Mount Crested Butte

Mount Crested Butte

Tuesday, July 26, 2011

Dear Jenny.


From December 13, 2004 until August 7, 2008 I wrote every single night before going to bed, without fail. If I missed a day then I would make sure to go back and write for it. I have eight spirals and one and a half journals filled with my secrets, my daily activities, my crushes names, my struggles, my joys and my hopes.  The reason I started writing was because on December 13, 2004 my mom shared an entry out of one of her many "diaries." Her diaries name was Jenny. She would address each of her entries with "Dear Jenny." As a seventh grader I was so inspired by the fact that my mom started writing in a journal when she was around the age of ten or eleven and still continued to write as an adult of three kids. So there I was for four years writing down my every move. Those first few spirals are filled with drawings of Christmas trees, my friends phone numbers, me talking to myself and love notes that never got sent. As time went on the handwriting got a little better, the entries got deeper, the pictures were scarce and my grammar improved. I started writing again recently and I’m not making myself write everyday, just when I feel like I have something to say. I am so glad I wrote because it gives me the chance to look back on how much I’ve grown, how much I’ve been through and how often I thought my life was over as a dramatic teenager.

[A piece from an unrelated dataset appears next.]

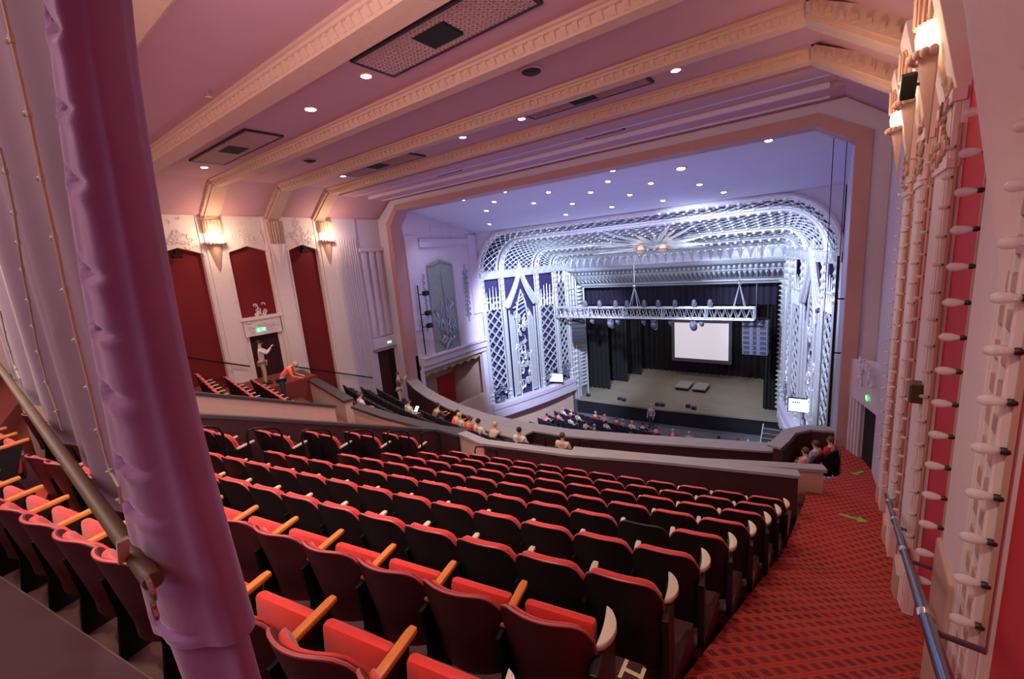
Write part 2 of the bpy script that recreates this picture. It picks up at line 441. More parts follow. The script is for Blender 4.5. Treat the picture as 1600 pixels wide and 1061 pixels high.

Going back and reading those entries gives me a sense of accomplishment. They are a testimony of how much I’ve grown in myself. I find my happiness within myself rather than other people. The things that used to define me are things that no longer pass through my mind. I talk more about my friends and their hearts rather than my own petty problems. I know I’m just nineteen years old, but I feel like I’ve already grown more than I ever could. I know that’s not true by any means, but I feel so accomplished. I’m very proud of how far I have come and it took reading through a few beat up spirals to remind myself that life is a never ending process of learning from the past and looking forward to the future, but making sure to live in the present.